戦う日に之ること知りて、戦いに之る地を知るに、千なる里ある而は戦かしむなり。

其六4-8

知戰之日、知戰之地、千里而戰。

zhī zhàn zhī rì、zhī zhàn zhī dì、qiān lǐ ér zhàn。

解読文

①戦闘する日に達すると感じて、戦闘に至る場所を識別した時、数多くの元敵里を陣地にしている将軍は敵国を恐れ震えさせるのである。

②日を追う毎に戦闘勃発に向かっていると感じれば、軍隊の勢いで優劣を争おうとする将軍は、数多くの元敵里に赴いて戦闘する場所について知識を得るのである。
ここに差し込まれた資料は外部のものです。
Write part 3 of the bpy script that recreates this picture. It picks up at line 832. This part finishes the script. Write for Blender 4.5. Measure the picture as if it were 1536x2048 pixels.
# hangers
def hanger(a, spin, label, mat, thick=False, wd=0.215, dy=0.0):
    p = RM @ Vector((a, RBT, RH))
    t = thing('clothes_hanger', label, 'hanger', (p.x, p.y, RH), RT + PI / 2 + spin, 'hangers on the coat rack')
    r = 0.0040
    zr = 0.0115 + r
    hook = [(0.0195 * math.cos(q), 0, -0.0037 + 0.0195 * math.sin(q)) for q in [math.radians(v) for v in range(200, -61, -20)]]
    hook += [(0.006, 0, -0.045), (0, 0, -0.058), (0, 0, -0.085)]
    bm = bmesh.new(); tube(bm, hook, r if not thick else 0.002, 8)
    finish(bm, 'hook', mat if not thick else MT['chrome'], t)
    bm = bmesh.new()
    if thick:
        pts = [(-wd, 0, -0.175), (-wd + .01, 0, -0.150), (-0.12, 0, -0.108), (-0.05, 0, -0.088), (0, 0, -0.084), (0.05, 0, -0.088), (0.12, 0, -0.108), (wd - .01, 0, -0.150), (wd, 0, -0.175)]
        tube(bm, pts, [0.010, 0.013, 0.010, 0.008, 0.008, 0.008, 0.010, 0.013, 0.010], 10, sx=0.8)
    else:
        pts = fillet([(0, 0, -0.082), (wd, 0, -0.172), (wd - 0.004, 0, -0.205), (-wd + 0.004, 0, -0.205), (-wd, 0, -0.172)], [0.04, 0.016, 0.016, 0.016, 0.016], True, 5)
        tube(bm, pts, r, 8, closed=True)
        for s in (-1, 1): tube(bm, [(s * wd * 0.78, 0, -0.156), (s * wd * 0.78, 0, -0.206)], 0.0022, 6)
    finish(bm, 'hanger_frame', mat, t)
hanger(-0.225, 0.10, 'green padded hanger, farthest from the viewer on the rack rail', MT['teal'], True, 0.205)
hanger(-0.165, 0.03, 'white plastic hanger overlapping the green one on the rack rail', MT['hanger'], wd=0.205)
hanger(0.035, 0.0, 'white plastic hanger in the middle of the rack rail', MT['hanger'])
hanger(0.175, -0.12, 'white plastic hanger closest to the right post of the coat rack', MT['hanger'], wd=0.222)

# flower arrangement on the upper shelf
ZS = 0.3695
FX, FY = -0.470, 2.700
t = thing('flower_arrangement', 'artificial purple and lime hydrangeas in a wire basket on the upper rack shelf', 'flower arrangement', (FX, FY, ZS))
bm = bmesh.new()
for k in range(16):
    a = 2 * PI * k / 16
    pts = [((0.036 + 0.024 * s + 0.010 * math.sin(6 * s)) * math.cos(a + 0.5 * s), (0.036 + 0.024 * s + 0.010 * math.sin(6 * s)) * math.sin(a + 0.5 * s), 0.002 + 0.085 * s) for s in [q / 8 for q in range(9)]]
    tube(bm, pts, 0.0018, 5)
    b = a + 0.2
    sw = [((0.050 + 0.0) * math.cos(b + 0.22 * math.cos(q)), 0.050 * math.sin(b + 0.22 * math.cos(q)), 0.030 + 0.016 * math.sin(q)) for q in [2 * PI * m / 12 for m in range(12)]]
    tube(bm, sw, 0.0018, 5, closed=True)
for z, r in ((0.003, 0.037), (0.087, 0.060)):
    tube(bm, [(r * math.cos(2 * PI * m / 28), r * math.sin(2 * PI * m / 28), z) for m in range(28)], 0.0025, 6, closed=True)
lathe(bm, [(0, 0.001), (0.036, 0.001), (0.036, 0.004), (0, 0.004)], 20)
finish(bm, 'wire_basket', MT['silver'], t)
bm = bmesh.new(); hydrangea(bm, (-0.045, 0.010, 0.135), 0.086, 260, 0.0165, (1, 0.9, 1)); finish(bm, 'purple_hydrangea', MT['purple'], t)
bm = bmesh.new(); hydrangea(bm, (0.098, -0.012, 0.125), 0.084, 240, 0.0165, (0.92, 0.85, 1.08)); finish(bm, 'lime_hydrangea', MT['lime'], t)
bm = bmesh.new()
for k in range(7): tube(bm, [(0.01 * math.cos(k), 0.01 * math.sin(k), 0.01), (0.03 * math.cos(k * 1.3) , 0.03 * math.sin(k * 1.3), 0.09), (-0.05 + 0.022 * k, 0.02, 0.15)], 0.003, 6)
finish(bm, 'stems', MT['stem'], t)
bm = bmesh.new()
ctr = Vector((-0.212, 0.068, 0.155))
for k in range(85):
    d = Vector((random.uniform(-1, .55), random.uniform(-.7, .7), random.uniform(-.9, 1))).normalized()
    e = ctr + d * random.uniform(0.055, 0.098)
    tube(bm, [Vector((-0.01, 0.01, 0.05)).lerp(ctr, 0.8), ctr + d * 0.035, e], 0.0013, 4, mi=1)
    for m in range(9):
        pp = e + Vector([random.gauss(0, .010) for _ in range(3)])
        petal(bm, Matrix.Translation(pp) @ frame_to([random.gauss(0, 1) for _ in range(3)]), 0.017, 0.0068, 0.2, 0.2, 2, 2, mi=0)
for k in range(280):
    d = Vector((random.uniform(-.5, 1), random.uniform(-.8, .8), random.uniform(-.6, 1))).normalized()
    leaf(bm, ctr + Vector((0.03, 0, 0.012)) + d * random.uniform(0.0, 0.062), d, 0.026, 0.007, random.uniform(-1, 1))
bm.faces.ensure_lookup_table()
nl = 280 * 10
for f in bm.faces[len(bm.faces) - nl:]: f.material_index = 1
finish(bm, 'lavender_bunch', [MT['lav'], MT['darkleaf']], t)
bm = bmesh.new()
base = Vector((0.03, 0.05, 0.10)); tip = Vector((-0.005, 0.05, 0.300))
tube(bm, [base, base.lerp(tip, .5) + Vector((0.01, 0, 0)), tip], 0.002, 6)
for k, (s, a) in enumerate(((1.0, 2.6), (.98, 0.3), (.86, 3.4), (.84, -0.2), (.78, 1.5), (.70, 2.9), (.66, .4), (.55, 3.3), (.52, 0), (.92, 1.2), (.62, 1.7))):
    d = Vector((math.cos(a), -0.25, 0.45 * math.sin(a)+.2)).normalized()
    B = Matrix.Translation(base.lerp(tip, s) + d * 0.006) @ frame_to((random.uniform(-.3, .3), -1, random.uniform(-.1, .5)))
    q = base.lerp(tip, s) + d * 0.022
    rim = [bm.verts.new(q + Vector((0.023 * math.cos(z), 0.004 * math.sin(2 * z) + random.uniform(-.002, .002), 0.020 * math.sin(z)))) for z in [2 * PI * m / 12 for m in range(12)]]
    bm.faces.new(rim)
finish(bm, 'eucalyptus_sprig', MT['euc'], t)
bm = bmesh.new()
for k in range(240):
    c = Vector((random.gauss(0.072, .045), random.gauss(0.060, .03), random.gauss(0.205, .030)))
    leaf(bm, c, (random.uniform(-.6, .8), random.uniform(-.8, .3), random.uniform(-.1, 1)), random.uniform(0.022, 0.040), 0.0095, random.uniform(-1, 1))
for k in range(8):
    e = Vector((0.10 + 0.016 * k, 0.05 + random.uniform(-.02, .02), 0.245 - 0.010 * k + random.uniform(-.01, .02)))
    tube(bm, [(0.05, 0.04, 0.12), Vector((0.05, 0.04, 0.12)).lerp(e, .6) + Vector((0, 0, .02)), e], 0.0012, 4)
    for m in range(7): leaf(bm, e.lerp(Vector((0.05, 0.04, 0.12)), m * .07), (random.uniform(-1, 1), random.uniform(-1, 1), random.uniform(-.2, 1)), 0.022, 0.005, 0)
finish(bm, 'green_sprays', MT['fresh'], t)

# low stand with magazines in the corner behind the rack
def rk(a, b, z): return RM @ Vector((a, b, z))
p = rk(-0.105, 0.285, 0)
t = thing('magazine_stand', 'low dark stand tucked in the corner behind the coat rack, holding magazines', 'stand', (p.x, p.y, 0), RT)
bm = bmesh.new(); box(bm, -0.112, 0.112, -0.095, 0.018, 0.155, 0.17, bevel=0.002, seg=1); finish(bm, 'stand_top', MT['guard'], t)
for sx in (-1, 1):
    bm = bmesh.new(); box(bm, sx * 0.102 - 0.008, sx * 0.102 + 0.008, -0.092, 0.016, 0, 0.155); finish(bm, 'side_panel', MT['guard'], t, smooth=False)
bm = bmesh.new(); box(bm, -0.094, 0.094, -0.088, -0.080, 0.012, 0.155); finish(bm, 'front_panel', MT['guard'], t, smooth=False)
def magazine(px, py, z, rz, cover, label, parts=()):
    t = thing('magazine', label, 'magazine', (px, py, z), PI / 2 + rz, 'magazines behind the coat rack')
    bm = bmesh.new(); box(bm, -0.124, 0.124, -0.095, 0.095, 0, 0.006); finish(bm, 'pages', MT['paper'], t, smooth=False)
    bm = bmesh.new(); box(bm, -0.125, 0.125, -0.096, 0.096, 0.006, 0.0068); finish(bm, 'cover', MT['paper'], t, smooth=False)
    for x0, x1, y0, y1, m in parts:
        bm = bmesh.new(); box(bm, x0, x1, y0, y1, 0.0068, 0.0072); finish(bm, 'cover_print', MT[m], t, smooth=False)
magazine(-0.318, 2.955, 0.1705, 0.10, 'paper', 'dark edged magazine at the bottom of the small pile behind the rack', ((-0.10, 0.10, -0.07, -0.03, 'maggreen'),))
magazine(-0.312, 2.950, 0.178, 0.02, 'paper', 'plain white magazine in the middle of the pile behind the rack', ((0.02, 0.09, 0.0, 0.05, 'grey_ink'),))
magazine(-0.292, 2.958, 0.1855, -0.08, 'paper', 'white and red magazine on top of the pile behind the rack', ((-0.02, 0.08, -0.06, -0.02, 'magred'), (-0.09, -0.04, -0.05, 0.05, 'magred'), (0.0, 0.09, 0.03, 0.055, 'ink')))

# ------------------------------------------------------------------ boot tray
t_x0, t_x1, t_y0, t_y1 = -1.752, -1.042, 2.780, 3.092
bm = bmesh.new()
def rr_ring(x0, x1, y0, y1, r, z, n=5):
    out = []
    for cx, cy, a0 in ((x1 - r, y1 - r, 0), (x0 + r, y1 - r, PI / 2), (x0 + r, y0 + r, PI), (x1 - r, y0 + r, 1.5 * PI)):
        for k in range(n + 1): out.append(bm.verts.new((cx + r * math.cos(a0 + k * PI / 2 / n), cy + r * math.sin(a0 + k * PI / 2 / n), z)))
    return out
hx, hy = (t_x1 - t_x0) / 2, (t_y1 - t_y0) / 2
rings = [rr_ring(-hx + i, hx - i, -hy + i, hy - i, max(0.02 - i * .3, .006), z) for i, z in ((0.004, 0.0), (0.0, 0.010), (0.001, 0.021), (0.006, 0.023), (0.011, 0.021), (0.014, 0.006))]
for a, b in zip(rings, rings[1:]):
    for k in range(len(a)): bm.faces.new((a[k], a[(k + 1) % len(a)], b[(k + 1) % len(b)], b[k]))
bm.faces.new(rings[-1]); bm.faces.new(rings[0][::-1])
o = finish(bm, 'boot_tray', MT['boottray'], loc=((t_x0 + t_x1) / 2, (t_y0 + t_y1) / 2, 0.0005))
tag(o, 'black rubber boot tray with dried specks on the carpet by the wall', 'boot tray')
③数多くの元敵里を行き来する将軍は、正攻法部隊を使って軍隊の勢いで優劣を争うことを理解して、戦闘に使う場所を識別するのである。

④戦闘に使う場所を数多くの元敵里の住民に知らせれば、戦闘する日に達すると知られるようになって敵国を恐れ震えさせるのである。
書き下し文
①戦う日に之(いた)ること知りて、戦いに之(いた)る地を知るに、千なる里ある而(なんじ)は戦(おのの)かしむなり。

②日に戦いあるに之(ゆ)くと知れば、戦わんとする而(なんじ)は、千なる里に之(ゆ)きて戦う地を知るなり。

③千なる里に戦(そよ)ぐ而(なんじ)は、日を之(もち)いて戦うこと知りて、戦いに之(もち)いる地を知るなり。

④戦いに之(もち)いる地を千なる里に知(ち)すれば、戦う日に之(いた)ること知(あらわ)れて戦(おのの)かしむなり。
<語句の注>
・1つ目の「知」は①②感じる、③理解する、④知られるようになる、の意味。
・1つ目の「戦」は①戦をする、②争い、③優劣を争う、④戦をする、の意味。
・1つ目の「之」は①ある地点や事情に達する、②赴く、③使う、④ある地点や事情に達する、の意味。
・「日」は①ある特定の日、②日を追う毎に、③太陽、④ある特定の日、の意味。
・2つ目の「知」は①識別する、②知識を得る、③識別する、④知らせる、の意味。
・2つ目の「戦」は①争い、②戦をする、③④争い、の意味。
・2つ目の「之」は①ある地点や事情に達する、②赴く、③④使う、の意味。
・「地」は①②③④其一2-5①「地」、の意味。
・「千」は①②③④非常に数が多いさま、の意味。
・「里」は①②③④住民の集落(里)、の意味。
・「而」は①②③あなた、④順接の関係を表す接続詞、の意味。
・3つ目の「戦」は①(恐れや寒さのために)震える、②優劣を争う、③揺れ動く、④(恐れや寒さのために)震える、の意味。
<解読の注>
・この句は中國哲學書電子化計劃「銀雀山漢墓竹簡(孫子)」の原文に従うが、孫子(講談社)の原文とも一致する
・この句には四通りの書き下し文と解読文がある。①②③④と付番して、それぞれについて解説する。

<①について>
・「里」の“住民の集落(里)”は、将軍が情報収集のために行き来しているため、侵略していく過程で敵国から奪い取って陣地にした元敵里と考察。結果、「元敵里」と解読。②③④も同様に解読。

<②について>
・3つ目の「戦」の“優劣を争う”は、其五5-4④「荒々しい軍隊の勢いで優劣を争って敵軍を劣勢にさせる優れた将軍は思いやりの才能がある」等の意味を積み上げていると考察し、「軍隊の勢いで優劣を争う」と解読。

<③について>
・1つ目の「戦」の“優劣を争う”は、②3つ目の「戦」と同様に「軍隊の勢いで優劣を争う」と解読。

・「日」の“太陽”は、其五2-3の「日月」の喩え表現によって「日」は「正攻法部隊」、「月」は「奇策部隊」を指すこと考察できる。結果、「正攻法部隊」と解読。

・3つ目の「戦」の“揺れ動く”は、陣地にした元敵里を将軍が行き来することと考察。結果、「行き来する」と解読。

<④について>
・「戦闘する日に達すると知られるようになって敵軍を恐れ震えさせる」で敵軍が恐れ震える理由は、其七4-3①「敵里を奪い取れば多人数の正攻法部隊に割り当て、陣地を開拓して統治して兵糧と飼料を各部隊に配分するのであり、開拓した陣地を繋ぎ止めて全軍の権勢が生じれば、自軍が行動し始めた時、敵軍に危険を感じさせることができるのである」を実現した自軍が最後の決戦に動き出したからだと考察できる。つまり、劣勢の敵国は、“戦闘する日”が自軍に攻め落とされる日になることを理解しているからこそ恐れ震えているのです。